We prefer to choose our own way into heaven. What we do is concrete and real. Our actions confirm things for us that Christ’s gifts don’t, even though they’re concrete and real too. We don’t want to be bothered with how God uses words, water, bread, and wine to affect our salvation. We’ve got better ways worked out that are backed up by data, research, and extensive field testing.

We confuse salvation and vocation in our quest to determine who is in control of our salvation.

Our results confirm vital answers to our most important question: “What must I do to be saved?” We get our answer by resolving the question for ourselves. We accept our answer to the question of salvation when we convince ourselves we did the work. Our results are tangible, and we can get ahold of that. We like to confirm that it’s us who are in control of our salvation.

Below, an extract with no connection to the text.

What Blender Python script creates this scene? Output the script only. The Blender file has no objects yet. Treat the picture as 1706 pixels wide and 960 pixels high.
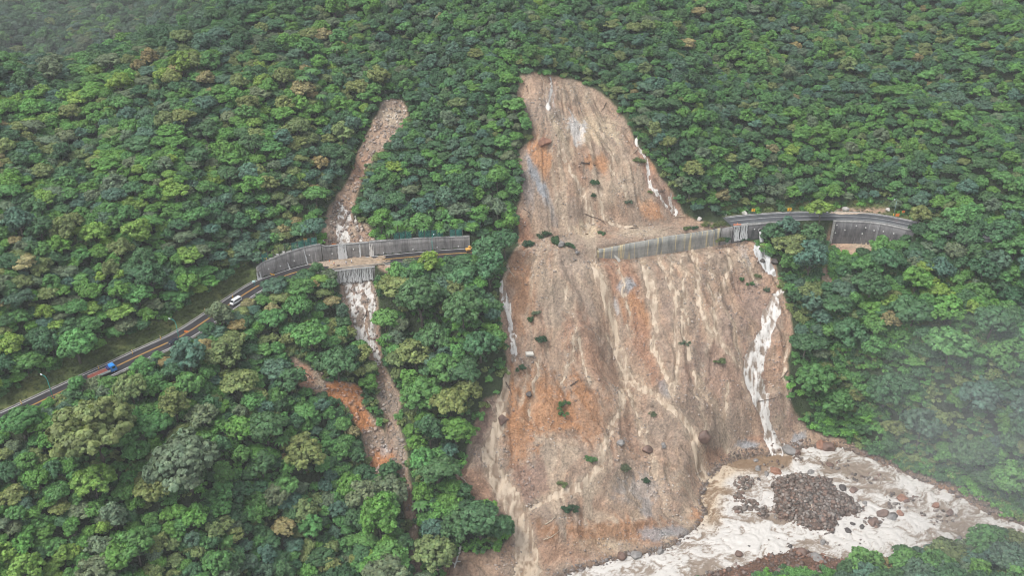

We confuse salvation and vocation in our quest to determine who is in control of our salvation. We prefer to brush aside that what we do in our vocations confirms that Jesus is in control of our salvation, and he is always solely responsible for our salvation. This just isn’t the answer we want.

It is his Spirit who is at work in and through us, producing his fruits of salvation and vocation. How we are saved and how we serve our neighbor are determined for us by God. He chose us in Christ before the foundation of the world, and he has prepared our good works for us beforehand, too (Eph 1:4; Gal 2:10).

So, either we receive God’s word that Jesus alone saves us from sin, death, and Satan, or we wreck ourselves, proving through our vocational works that we deserve a heavenly reward. We attempt to earn our salvation by proving that we can choose not to sin, that we can avoid death, and that we’re strong enough to win a fight against the “ruler of this world.”

But we don’t have to use our vocations as a means of salvation. God has relieved us of that crushing burden. God’s word has relieved us of the burden of finding the answer to our questions about salvation and vocation. Now we are pointed to Christ Jesus as our all in all: the answer to all of our questions about salvation and vocation.